■ EXERCISE DETAILS
Reproduce each line of the listing exactly.
=-=-=-=-=
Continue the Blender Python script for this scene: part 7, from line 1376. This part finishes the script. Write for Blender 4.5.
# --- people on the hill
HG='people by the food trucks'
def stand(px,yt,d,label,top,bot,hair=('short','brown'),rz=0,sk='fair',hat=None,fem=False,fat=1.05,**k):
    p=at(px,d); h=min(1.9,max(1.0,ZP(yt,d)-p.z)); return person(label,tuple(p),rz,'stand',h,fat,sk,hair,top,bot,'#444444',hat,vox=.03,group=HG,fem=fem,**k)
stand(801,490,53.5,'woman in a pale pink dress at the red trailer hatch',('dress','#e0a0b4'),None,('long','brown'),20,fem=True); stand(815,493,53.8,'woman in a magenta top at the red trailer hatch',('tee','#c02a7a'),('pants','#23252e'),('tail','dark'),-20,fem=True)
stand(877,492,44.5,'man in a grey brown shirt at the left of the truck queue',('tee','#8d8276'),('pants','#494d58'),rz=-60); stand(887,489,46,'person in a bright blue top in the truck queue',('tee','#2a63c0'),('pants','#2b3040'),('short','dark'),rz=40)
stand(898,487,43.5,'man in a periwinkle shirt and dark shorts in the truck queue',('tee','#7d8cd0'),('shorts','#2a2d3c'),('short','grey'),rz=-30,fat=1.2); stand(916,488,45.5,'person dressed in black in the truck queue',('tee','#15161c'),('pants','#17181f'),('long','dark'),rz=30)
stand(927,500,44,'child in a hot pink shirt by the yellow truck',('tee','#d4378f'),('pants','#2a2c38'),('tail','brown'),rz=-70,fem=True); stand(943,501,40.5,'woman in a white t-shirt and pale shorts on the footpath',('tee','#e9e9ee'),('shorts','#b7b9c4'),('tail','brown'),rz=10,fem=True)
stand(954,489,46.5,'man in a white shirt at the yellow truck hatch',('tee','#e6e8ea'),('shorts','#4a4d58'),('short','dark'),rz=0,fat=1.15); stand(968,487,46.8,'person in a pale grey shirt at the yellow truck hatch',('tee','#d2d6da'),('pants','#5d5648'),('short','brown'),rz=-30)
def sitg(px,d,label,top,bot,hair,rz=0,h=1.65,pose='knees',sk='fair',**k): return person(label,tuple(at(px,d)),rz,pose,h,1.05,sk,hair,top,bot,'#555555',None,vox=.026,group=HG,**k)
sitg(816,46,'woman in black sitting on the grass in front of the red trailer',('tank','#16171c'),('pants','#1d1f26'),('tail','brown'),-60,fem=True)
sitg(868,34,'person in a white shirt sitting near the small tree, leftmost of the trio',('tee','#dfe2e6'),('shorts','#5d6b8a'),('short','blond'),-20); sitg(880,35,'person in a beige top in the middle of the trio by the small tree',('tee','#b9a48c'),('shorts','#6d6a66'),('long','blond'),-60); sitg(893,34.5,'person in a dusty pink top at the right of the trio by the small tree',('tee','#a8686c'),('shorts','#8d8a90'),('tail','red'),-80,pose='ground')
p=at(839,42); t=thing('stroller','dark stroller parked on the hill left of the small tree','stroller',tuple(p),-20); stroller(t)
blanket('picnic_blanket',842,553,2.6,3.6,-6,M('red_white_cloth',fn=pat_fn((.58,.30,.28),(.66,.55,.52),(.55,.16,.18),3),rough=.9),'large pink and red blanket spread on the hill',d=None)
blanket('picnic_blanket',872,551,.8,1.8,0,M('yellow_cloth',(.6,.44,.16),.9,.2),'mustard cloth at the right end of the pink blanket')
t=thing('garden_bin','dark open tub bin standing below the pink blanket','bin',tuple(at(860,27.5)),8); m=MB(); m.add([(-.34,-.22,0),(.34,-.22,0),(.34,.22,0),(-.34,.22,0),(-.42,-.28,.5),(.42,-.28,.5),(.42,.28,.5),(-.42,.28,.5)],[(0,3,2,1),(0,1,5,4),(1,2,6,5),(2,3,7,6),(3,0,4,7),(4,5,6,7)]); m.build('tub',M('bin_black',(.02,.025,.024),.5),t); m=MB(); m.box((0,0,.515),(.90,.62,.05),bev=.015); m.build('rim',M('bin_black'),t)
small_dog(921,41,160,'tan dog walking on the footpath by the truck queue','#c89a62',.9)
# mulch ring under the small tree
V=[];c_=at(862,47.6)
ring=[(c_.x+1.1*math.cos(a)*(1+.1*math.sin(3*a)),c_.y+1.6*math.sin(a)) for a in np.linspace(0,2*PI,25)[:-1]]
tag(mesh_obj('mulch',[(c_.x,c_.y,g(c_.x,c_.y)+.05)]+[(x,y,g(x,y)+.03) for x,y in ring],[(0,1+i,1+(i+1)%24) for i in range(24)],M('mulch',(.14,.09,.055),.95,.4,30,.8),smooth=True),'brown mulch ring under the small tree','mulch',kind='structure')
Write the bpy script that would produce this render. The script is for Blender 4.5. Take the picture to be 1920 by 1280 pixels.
=-=-=-=-=
■ PROBLEM SOLUTION
Continue the Blender Python script for this scene: part 7, from line 1376. This part finishes the script. Write for Blender 4.5.
# --- people on the hill
HG='people by the food trucks'
def stand(px,yt,d,label,top,bot,hair=('short','brown'),rz=0,sk='fair',hat=None,fem=False,fat=1.05,**k):
    p=at(px,d); h=min(1.9,max(1.0,ZP(yt,d)-p.z)); return person(label,tuple(p),rz,'stand',h,fat,sk,hair,top,bot,'#444444',hat,vox=.03,group=HG,fem=fem,**k)
stand(801,490,53.5,'woman in a pale pink dress at the red trailer hatch',('dress','#e0a0b4'),None,('long','brown'),20,fem=True); stand(815,493,53.8,'woman in a magenta top at the red trailer hatch',('tee','#c02a7a'),('pants','#23252e'),('tail','dark'),-20,fem=True)
stand(877,492,44.5,'man in a grey brown shirt at the left of the truck queue',('tee','#8d8276'),('pants','#494d58'),rz=-60); stand(887,489,46,'person in a bright blue top in the truck queue',('tee','#2a63c0'),('pants','#2b3040'),('short','dark'),rz=40)
stand(898,487,43.5,'man in a periwinkle shirt and dark shorts in the truck queue',('tee','#7d8cd0'),('shorts','#2a2d3c'),('short','grey'),rz=-30,fat=1.2); stand(916,488,45.5,'person dressed in black in the truck queue',('tee','#15161c'),('pants','#17181f'),('long','dark'),rz=30)
stand(927,500,44,'child in a hot pink shirt by the yellow truck',('tee','#d4378f'),('pants','#2a2c38'),('tail','brown'),rz=-70,fem=True); stand(943,501,40.5,'woman in a white t-shirt and pale shorts on the footpath',('tee','#e9e9ee'),('shorts','#b7b9c4'),('tail','brown'),rz=10,fem=True)
stand(954,489,46.5,'man in a white shirt at the yellow truck hatch',('tee','#e6e8ea'),('shorts','#4a4d58'),('short','dark'),rz=0,fat=1.15); stand(968,487,46.8,'person in a pale grey shirt at the yellow truck hatch',('tee','#d2d6da'),('pants','#5d5648'),('short','brown'),rz=-30)
def sitg(px,d,label,top,bot,hair,rz=0,h=1.65,pose='knees',sk='fair',**k): return person(label,tuple(at(px,d)),rz,pose,h,1.05,sk,hair,top,bot,'#555555',None,vox=.026,group=HG,**k)
sitg(816,46,'woman in black sitting on the grass in front of the red trailer',('tank','#16171c'),('pants','#1d1f26'),('tail','brown'),-60,fem=True)
sitg(868,34,'person in a white shirt sitting near the small tree, leftmost of the trio',('tee','#dfe2e6'),('shorts','#5d6b8a'),('short','blond'),-20); sitg(880,35,'person in a beige top in the middle of the trio by the small tree',('tee','#b9a48c'),('shorts','#6d6a66'),('long','blond'),-60); sitg(893,34.5,'person in a dusty pink top at the right of the trio by the small tree',('tee','#a8686c'),('shorts','#8d8a90'),('tail','red'),-80,pose='ground')
p=at(839,42); t=thing('stroller','dark stroller parked on the hill left of the small tree','stroller',tuple(p),-20); stroller(t)
blanket('picnic_blanket',842,553,2.6,3.6,-6,M('red_white_cloth',fn=pat_fn((.58,.30,.28),(.66,.55,.52),(.55,.16,.18),3),rough=.9),'large pink and red blanket spread on the hill',d=None)
blanket('picnic_blanket',872,551,.8,1.8,0,M('yellow_cloth',(.6,.44,.16),.9,.2),'mustard cloth at the right end of the pink blanket')
t=thing('garden_bin','dark open tub bin standing below the pink blanket','bin',tuple(at(860,27.5)),8); m=MB(); m.add([(-.34,-.22,0),(.34,-.22,0),(.34,.22,0),(-.34,.22,0),(-.42,-.28,.5),(.42,-.28,.5),(.42,.28,.5),(-.42,.28,.5)],[(0,3,2,1),(0,1,5,4),(1,2,6,5),(2,3,7,6),(3,0,4,7),(4,5,6,7)]); m.build('tub',M('bin_black',(.02,.025,.024),.5),t); m=MB(); m.box((0,0,.515),(.90,.62,.05),bev=.015); m.build('rim',M('bin_black'),t)
small_dog(921,41,160,'tan dog walking on the footpath by the truck queue','#c89a62',.9)
# mulch ring under the small tree
V=[];c_=at(862,47.6)
ring=[(c_.x+1.1*math.cos(a)*(1+.1*math.sin(3*a)),c_.y+1.6*math.sin(a)) for a in np.linspace(0,2*PI,25)[:-1]]
tag(mesh_obj('mulch',[(c_.x,c_.y,g(c_.x,c_.y)+.05)]+[(x,y,g(x,y)+.03) for x,y in ring],[(0,1+i,1+(i+1)%24) for i in range(24)],M('mulch',(.14,.09,.055),.95,.4,30,.8),smooth=True),'brown mulch ring under the small tree','mulch',kind='structure')
Write the bpy script that would produce this render. The script is for Blender 4.5. Take the picture to be 1920 by 1280 pixels.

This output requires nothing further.